**WHAT YOU ARE ASKED TO DO**.
Leave the pictures out and quote every line from the start of the listing to the line with "from mathutils import Vector, Matrix", inclusive.

**Extracted records**.
Start

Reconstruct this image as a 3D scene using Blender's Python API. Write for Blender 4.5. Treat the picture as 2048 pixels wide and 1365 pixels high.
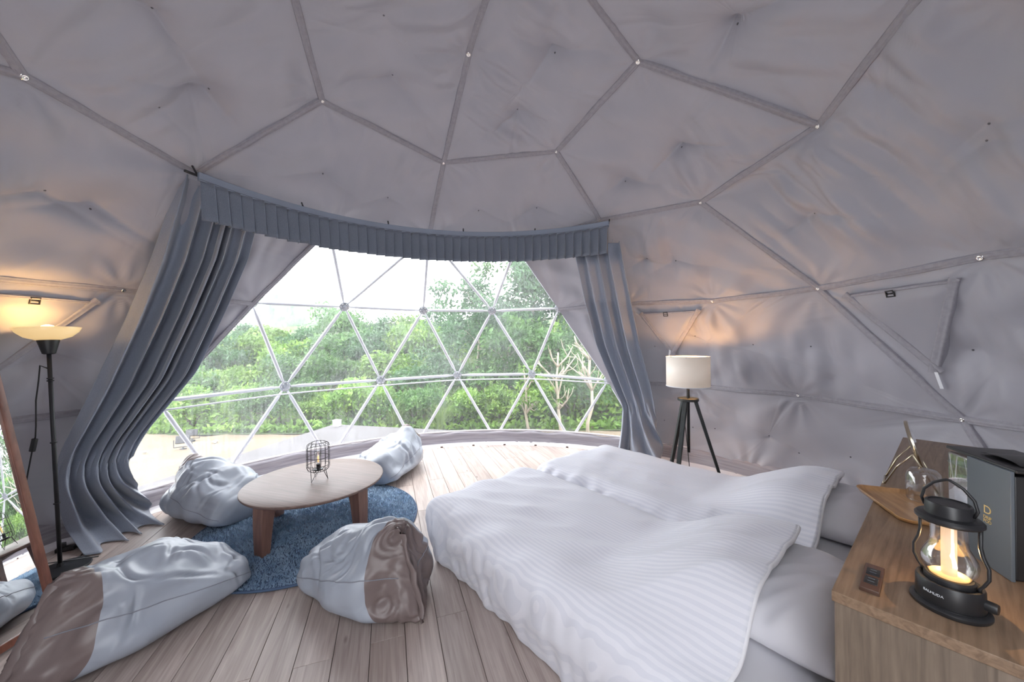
import bpy, math, random
import numpy as np
from math import sin, cos, pi, radians, atan2, sqrt
from mathutils import Vector, Matrix

for o in list(bpy.data.objects):
    bpy.data.objects.remove(o)
SC = bpy.context.scene
COL = SC.collection
RG = random.Random(11)
NR = np.random.default_rng(11)

# ------------------------------------------------------------------ camera, world, lights, exposure
FPX, CX, CY, ROLL, EYE = 720.0, 1024.0, 682.5, 0.011, 1.40
cam = bpy.data.cameras.new('camera')
cam.sensor_width = 36.0
cam.lens = FPX / 2048.0 * 36.0
cam.clip_start = 0.02
cam.clip_end = 400
camo = bpy.data.objects.new('camera', cam)
COL.objects.link(camo)
_c, _s = cos(ROLL), sin(ROLL)
camo.matrix_world = Matrix(((_c, _s, 0, 0), (0, 0, -1, 0), (-_s, _c, 0, EYE), (0, 0, 0, 1)))
SC.camera = camo

W = bpy.data.worlds.new('overcast_sky')
SC.world = W
W.use_nodes = True
bg = W.node_tree.nodes['Background']
bg.inputs['Color'].default_value = (0.93, 0.96, 1.0, 1)
bg.inputs['Strength'].default_value = 4.2

SC.view_settings.view_transform = 'Standard'
SC.view_settings.look = 'None'
SC.view_settings.gamma = 1.0
SC.view_settings.use_curve_mapping = False
SC.view_settings.exposure = 0.62


def area(name, loc, target, sx, sy, energy, col):
    l = bpy.data.lights.new(name, 'AREA')
    l.shape = 'RECTANGLE'
    l.size, l.size_y, l.energy, l.color = sx, sy, energy, col
    o = bpy.data.objects.new(name, l)
    COL.objects.link(o)
    o.location = loc
    d = Vector(target) - Vector(loc)
    o.rotation_euler = d.to_track_quat('-Z', 'Y').to_euler()
    return o


# hazy sun, and an added fill light in the assumed entrance behind the camera
sun = bpy.data.lights.new('hazy_sun', 'SUN')
sun.energy, sun.angle, sun.color = 1.6, radians(25), (1.0, 0.95, 0.86)
suno = bpy.data.objects.new('hazy_sun', sun)
COL.objects.link(suno)
suno.rotation_euler = Vector((0.35, -0.25, -1.0)).to_track_quat('-Z', 'Y').to_euler()
area('entrance_fill', (-0.22, -1.22, 1.25), (-0.25, 3.0, 1.6), 0.85, 2.0, 6, (0.97, 0.97, 1.0))


# ------------------------------------------------------------------ geometry of the place
def ray(px, py):
    dx, dy = px - CX, py - CY
    return np.array([(dx * _c - dy * _s) / FPX, 1.0, -(dx * _s + dy * _c) / FPX])


def onz(px, py, z=0.0):
    r = ray(px, py)
    return np.array([0, 0, EYE]) + r * ((z - EYE) / r[2])


def aty(px, py, y):
    return np.array([0, 0, EYE]) + ray(px, py) * y


DC = np.array([-0.22, 1.855, 0.5])      # centre of the dome's sphere
DR = 3.15


def S(px, py, dr=0.0):
    d = ray(px, py)
    d = d / np.linalg.norm(d)
    oc = np.array([0, 0, EYE]) - DC
    b = oc @ d
    return np.array([0, 0, EYE]) + d * (-b + sqrt(b * b - (oc @ oc - (DR + dr) ** 2)))


def P(az, el, dr=0.0):
    a, e = radians(az), radians(el)
    return DC + (DR + dr) * np.array([cos(e) * sin(a), cos(e) * cos(a), sin(e)])


# ------------------------------------------------------------------ mesh helpers
class MB:
    def __init__(self):
        self.v, self.f, self.n = [], [], 0

    def add(self, v, f):
        v = np.asarray(v, float).reshape(-1, 3)
        self.v.append(v)
        self.f.extend([tuple(int(i) + self.n for i in q) for q in f])
        self.n += len(v)
        return self

    def build(self, name, mat, parent=None, smooth=True, kind=None, sharp=None):
        me = bpy.data.meshes.new(name)
        me.from_pydata(np.concatenate(self.v).tolist(), [], self.f)
        if smooth:
            me.polygons.foreach_set('use_smooth', [True] * len(me.polygons))
            if sharp:
                me.set_sharp_from_angle(angle=radians(sharp))
        me.materials.append(mat)
        me.update()
        o = bpy.data.objects.new(name, me)
        COL.objects.link(o)
        if parent:
            o.parent = parent
        if kind:
            o['kind'] = kind
        return o


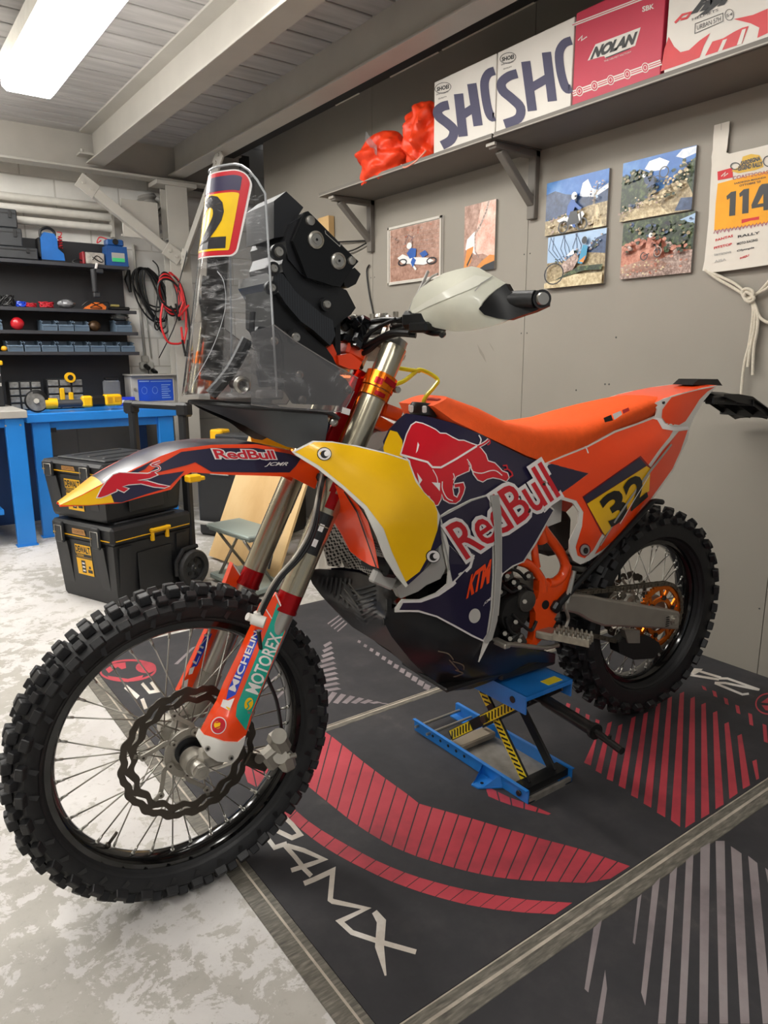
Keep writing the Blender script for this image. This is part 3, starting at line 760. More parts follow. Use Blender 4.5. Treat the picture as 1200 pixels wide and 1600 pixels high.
# ---------------- fork legs
FB = vv((.062, 0, .355)); FD = unit((.455, 0, .890)); FN = unit(np.cross(FD, (0, 1, 0)))
def fp(z, s=0, n=0): k = (z-FB[2])/FD[2]; p = FB+FD*k; return p+vv((0, s, 0))+FN*n
for sg in (-1, 1):
    s = .1*sg; b = MB()
    b.cyl(fp(.665, s), fp(1.165, s), .0262, .0272, 36, 0); b.cyl(fp(.80, s), fp(.802, s), .0278, n=36, mi=0)
    b.cyl(fp(1.165, s), fp(1.176, s), .0245, .0235, 32, 3); b.lathe([(.0235, 0), (.0235, .004), (.012, .004), (.012, .008), (.0, .008)], fp(1.176, s), FD, 24, 3)
    b.cyl(fp(.632, s), fp(.665, s), .0262, .0258, 36, 1); b.cyl(fp(.628, s), fp(.634, s), .0275, n=36, mi=1); b.cyl(fp(.40, s), fp(.63, s), .0235, n=32, mi=2)
    leg = b.build('fork_leg', [M_CHAMP, M_REDANO, M_ALU, M_ALU], bike)
    # axle lug
    b = MB().lathe([(.012, -.105*1), (.0235, -.105), (.0255, -.098), (.0255, -.070), (.022, -.066), (.014, -.066)], (0, 0, .341), (0, -sg, 0) if False else (0, 1, 0), 32)
    if sg > 0: b = b.mirror()
    b.cyl(fp(.35, s, 0), fp(.44, s), .027, .0265, 24); b.box((.03, s*1.0, .350), (.06, .04, .04), bev=.01)
    b.build('axle_lug', M_ALUD, leg)
    if sg < 0:
        b = MB().cyl((0, -.035, .341), (0, -.128, .341), .0165, n=28, mi=0).cyl((0, -.052, .341), (0, -.075, .341), .0205, n=28, mi=1).cyl((0, -.128, .341), (0, -.137, .341), .0155, n=6, mi=0).lathe([(.0085, -.1375), (.0085, -.134), (0, -.134)], (0, 0, .341), (0, 1, 0), 20, 2)
        b.build('axle_end', [M_ALU, M_BLKS, M_DISC], leg)
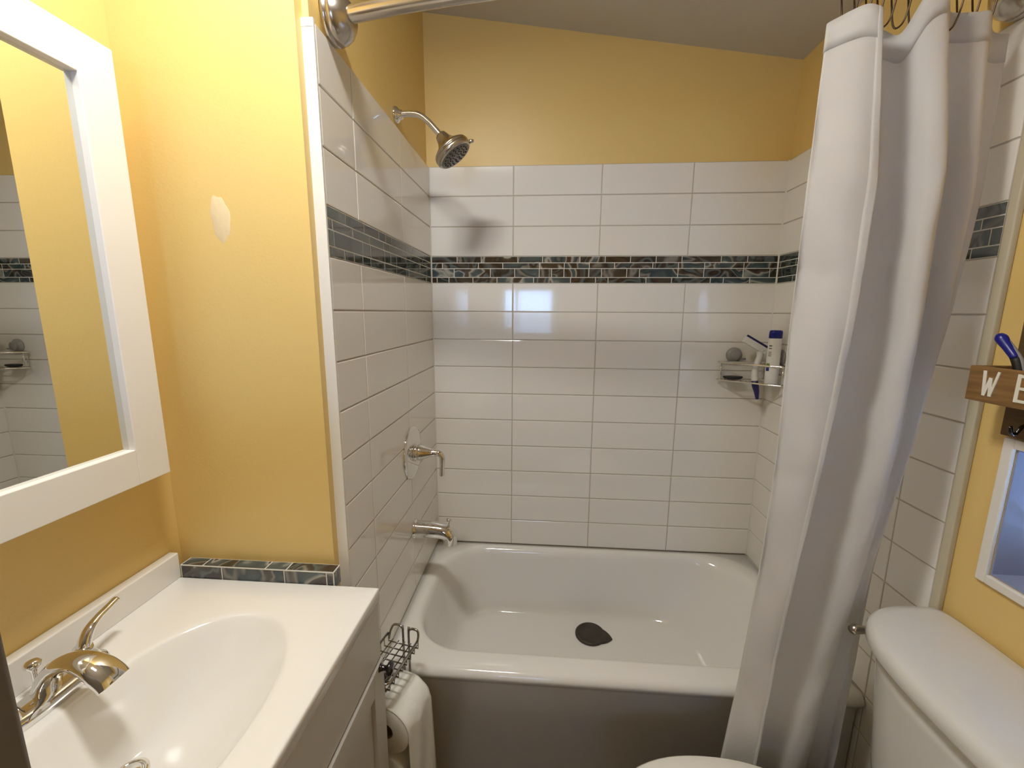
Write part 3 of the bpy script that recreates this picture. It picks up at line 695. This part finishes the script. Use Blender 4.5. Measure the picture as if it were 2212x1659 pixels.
def door(y0, y1, knob_y):
    x0, x1, st = cx1, 0.0885, 0.050
    b = MB(); b.box((x0, y0, dz0), (x1, y0 + st, dz1), M['cabinet']); b.box((x0, y1 - st, dz0), (x1, y1, dz1), M['cabinet'])
    b.box((x0, y0 + st, dz0), (x1, y1 - st, dz0 + st), M['cabinet']); b.box((x0, y0 + st, dz1 - st), (x1, y1 - st, dz1), M['cabinet'])
    b.box((x0, y0 + st, dz0 + st), (x1 - 0.009, y1 - st, dz1 - st), M['cabinet'])
    d = b.build('door', cb, bevel=0.0012)
    k = MB(); k.lathe((x1, knob_y, dz1 - 0.009), (1, 0, 0), [(0.009, 0.0), (0.007, 0.003), (0.005, 0.010), (0.006, 0.014), (0.0135, 0.018), (0.0150, 0.022), (0.0125, 0.026), (0.004, 0.028)], M['pewter'], 24)
    ko = k.build('knob'); ko.parent = d; ko['label'] = 'dark pewter mushroom knob'
door(-1.106, cyB - 0.001, cyB - 0.020)
door(cyA + 0.002, -1.109, cyA + 0.024)

# faucet
fx, fy = -0.285, -1.085
f = thing('sink_faucet', (fx, fy, ZC), 'chrome two-handle faucet standing on the sink top', 'faucet')
b = MB()
def stad(z, gx, gy, n=40):
    return [Vector((fx - 0.012 + gx * math.copysign(abs(math.cos(a)) ** 0.8, math.cos(a)), fy + gy * math.copysign(abs(math.sin(a)) ** 0.72, math.sin(a)), z)) for a in [2 * PI * k / n for k in range(n)]]
b.loft([stad(ZC + 0.0003, 0.026, 0.080), stad(ZC + 0.006, 0.026, 0.080), stad(ZC + 0.012, 0.0235, 0.077), stad(ZC + 0.016, 0.018, 0.070), stad(ZC + 0.017, 0.006, 0.05)], M['chrome'], True, True); b.build('base_plate', f)
def wide_tube(mb, pts, wv, hv, m, n=24):
    pts = [Vector(p) for p in pts]; N = len(pts); rings = []
    for i in range(N):
        tg = (pts[min(i + 1, N - 1)] - pts[max(i - 1, 0)]).normalized(); side = Vector((0, 1, 0)); up_ = side.cross(tg).normalized()
        rings.append([pts[i] + side * wv[i] * math.cos(a) + up_ * hv[i] * math.sin(a) for a in [2 * PI * k / n for k in range(n)]])
    mb.loft(rings, m, True, True)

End

**TASK RESULT**.
Reconstruct this image as a 3D scene using Blender's Python API. Write for Blender 4.5. Treat the picture as 2048 pixels wide and 1365 pixels high.
import bpy, math, random
import numpy as np
from math import sin, cos, pi, radians, atan2, sqrt
from mathutils import Vector, Matrix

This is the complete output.